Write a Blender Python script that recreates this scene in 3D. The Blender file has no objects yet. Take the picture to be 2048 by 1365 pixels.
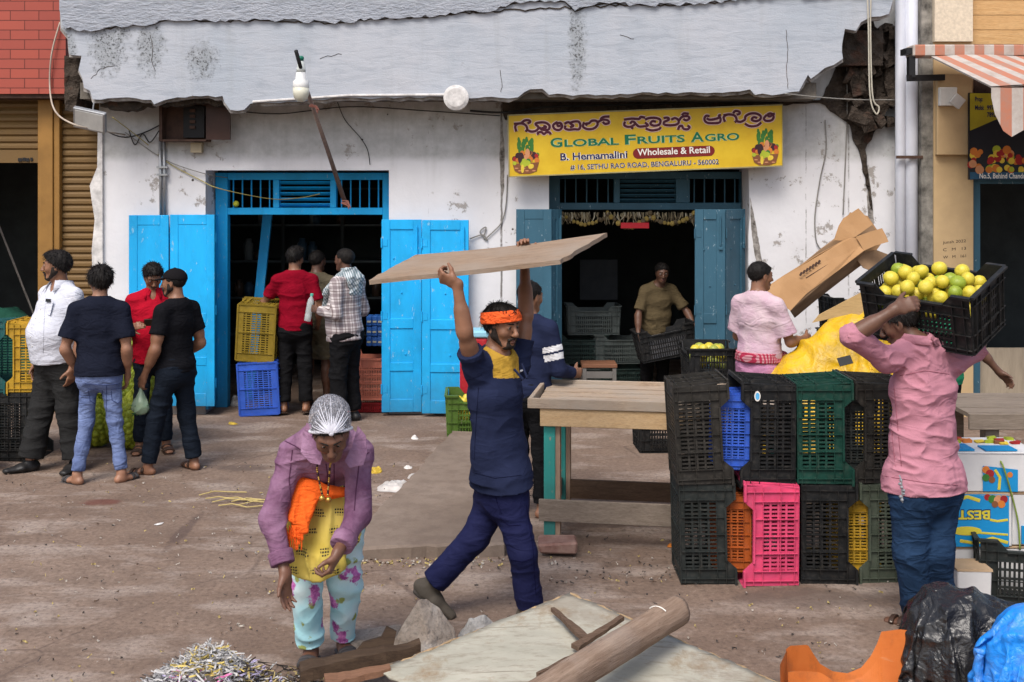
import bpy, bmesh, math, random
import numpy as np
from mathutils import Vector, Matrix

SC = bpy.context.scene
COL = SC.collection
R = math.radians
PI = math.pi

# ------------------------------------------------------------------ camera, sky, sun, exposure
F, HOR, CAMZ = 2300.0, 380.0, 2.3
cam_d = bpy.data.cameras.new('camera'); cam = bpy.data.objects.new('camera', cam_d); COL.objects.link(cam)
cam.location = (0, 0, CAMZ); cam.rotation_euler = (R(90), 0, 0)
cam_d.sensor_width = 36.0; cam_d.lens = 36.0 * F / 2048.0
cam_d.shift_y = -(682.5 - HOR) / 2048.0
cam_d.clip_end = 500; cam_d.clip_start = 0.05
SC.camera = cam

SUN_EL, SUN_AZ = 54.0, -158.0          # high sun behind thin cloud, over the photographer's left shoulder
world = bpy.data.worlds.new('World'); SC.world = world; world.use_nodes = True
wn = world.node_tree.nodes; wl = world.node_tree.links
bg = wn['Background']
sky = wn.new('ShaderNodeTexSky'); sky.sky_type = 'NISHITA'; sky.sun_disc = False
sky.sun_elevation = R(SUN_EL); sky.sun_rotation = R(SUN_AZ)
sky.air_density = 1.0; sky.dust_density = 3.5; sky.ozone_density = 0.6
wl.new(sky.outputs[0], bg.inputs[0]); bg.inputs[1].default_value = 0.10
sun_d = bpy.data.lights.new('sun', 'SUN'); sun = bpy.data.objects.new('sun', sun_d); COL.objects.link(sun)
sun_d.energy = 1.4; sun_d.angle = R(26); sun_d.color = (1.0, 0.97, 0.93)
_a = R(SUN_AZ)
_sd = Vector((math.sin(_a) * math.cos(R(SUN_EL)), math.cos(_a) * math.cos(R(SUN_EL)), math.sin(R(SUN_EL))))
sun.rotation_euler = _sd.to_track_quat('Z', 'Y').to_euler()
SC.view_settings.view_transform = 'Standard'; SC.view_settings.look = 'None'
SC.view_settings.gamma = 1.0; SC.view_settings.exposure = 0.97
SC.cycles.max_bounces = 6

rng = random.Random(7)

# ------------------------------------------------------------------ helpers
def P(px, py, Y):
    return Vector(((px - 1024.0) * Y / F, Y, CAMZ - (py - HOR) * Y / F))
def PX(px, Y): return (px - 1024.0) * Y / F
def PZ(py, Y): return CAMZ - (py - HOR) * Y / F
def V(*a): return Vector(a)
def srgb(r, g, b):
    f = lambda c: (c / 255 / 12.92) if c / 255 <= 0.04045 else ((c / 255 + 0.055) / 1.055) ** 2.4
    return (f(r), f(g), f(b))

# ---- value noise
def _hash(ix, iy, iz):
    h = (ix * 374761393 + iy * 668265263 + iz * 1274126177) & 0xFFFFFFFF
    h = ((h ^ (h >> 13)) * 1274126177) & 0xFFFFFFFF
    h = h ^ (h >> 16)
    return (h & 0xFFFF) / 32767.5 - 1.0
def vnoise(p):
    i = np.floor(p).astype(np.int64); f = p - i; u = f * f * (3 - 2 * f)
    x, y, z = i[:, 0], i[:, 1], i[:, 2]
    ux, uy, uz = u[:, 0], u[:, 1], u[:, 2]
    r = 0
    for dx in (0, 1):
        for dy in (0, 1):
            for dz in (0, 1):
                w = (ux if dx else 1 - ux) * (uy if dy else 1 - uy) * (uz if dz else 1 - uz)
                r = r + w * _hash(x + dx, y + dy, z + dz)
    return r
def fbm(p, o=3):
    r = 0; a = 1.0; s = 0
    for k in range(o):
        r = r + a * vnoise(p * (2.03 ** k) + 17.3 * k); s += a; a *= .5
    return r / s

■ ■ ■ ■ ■

● Exercise brief
Take the material above from its first line through the line holding "SC.camera = cam" and set it down exactly, without the pictures.

● Solved problem
Write a Blender Python script that recreates this scene in 3D. The Blender file has no objects yet. Take the picture to be 2048 by 1365 pixels.
import bpy, bmesh, math, random
import numpy as np
from mathutils import Vector, Matrix

SC = bpy.context.scene
COL = SC.collection
R = math.radians
PI = math.pi

# ------------------------------------------------------------------ camera, sky, sun, exposure
F, HOR, CAMZ = 2300.0, 380.0, 2.3
cam_d = bpy.data.cameras.new('camera'); cam = bpy.data.objects.new('camera', cam_d); COL.objects.link(cam)
cam.location = (0, 0, CAMZ); cam.rotation_euler = (R(90), 0, 0)
cam_d.sensor_width = 36.0; cam_d.lens = 36.0 * F / 2048.0
cam_d.shift_y = -(682.5 - HOR) / 2048.0
cam_d.clip_end = 500; cam_d.clip_start = 0.05
SC.camera = cam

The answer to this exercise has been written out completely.